The number is calculated from a host of different factors, including ticket prices, merchandise sales and, down the road, advertising dollars. While advertising was not affected by Woods' absence from the Masters, those spots are sold well in advance, ticket prices fell by some 20 percent in the 24 hours after Woods signaled that he would not be playing.

As Woods drops out of more tournaments -- reports indicate that he may have to skip the U.S. Open -- travel, ticket sales and general interest will all take serious hits. Brad Adgate, senior vice president and director of research for Horizon Media, told Sens that the 25-30 percent ratings drop at tournaments without Woods could translate into similar losses across the board.

Sens calculates that in a golf industry valued at $68.8 billion, that could amount to $15 billion.

Now, it should be noted that Sens' calculation is an extremely rough estimate and it has no shortage of cynics. But the bottom line is that the sport, which is already facing an existential crisis, could be in for a serious blow to its finances.
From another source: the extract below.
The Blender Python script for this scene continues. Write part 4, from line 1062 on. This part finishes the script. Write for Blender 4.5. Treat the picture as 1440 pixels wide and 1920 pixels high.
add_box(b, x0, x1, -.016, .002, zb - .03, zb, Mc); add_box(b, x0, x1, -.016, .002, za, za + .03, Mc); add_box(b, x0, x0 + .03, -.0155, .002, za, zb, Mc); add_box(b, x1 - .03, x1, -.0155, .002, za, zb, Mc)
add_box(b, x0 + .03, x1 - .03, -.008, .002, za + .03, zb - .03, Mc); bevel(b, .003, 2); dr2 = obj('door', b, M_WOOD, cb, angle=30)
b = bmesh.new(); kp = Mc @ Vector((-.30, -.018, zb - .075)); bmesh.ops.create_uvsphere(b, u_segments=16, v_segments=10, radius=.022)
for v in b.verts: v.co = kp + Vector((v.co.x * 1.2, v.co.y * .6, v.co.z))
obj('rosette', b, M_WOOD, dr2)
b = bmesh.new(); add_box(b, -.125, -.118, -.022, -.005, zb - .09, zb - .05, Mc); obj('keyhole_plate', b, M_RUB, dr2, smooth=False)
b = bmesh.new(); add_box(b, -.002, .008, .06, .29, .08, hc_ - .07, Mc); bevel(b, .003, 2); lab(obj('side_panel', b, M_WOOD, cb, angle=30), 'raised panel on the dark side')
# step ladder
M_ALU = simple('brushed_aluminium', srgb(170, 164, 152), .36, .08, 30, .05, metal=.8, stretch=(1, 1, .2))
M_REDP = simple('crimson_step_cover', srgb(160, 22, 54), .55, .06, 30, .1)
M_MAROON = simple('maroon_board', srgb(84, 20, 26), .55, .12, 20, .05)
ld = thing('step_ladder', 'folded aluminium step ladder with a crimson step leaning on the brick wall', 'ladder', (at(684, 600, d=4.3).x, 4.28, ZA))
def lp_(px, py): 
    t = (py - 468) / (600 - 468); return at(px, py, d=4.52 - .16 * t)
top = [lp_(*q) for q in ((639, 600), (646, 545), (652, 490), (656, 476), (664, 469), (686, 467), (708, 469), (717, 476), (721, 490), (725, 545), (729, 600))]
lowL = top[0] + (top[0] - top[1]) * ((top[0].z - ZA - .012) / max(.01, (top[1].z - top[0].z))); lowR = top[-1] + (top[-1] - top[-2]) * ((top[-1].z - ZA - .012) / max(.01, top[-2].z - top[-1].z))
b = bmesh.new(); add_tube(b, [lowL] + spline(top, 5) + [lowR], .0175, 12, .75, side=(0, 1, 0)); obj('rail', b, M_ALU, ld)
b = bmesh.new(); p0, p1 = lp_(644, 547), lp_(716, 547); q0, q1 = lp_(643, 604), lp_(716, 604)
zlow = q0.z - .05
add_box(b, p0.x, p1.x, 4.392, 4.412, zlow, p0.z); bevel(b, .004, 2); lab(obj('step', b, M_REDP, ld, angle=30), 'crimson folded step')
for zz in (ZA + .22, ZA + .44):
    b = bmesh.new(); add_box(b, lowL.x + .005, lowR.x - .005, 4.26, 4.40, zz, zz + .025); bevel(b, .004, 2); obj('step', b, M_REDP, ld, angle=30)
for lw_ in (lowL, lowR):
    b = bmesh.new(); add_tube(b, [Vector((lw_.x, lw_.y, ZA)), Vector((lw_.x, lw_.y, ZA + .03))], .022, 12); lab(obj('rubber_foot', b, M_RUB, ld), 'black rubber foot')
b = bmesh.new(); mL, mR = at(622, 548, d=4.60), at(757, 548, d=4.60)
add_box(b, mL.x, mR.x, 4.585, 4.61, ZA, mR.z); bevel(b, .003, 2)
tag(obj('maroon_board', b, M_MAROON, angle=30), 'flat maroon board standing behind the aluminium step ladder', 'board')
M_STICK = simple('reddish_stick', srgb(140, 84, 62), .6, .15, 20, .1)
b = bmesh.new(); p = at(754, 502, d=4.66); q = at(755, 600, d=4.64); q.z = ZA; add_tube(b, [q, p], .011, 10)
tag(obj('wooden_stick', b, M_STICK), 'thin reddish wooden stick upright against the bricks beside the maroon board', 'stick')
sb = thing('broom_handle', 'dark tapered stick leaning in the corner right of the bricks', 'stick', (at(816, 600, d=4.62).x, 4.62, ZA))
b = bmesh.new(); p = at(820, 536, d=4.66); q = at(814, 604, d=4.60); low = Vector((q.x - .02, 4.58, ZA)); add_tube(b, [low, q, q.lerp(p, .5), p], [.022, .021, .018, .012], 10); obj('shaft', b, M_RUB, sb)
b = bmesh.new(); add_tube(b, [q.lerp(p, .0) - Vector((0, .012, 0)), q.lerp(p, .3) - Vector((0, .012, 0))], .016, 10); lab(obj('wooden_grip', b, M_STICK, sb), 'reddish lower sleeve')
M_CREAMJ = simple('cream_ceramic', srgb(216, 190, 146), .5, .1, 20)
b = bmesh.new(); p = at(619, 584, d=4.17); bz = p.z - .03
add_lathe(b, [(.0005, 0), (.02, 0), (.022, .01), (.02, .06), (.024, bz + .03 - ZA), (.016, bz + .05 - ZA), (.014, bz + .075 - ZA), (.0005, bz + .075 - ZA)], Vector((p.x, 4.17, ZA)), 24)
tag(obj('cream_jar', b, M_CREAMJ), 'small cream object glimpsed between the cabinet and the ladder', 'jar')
On the bright side, some experts think these struggles will make the golf industry stronger.

“Life without Tiger can be effectively good for the industry,” Rick Horrow, CEO of Horrow Sports Ventures, told Sens. “It gets promoters, sponsors and TV executives thinking more creatively, working to cultivate a greater understanding and appreciation for the inherent excitement, tradition and allure of golf.”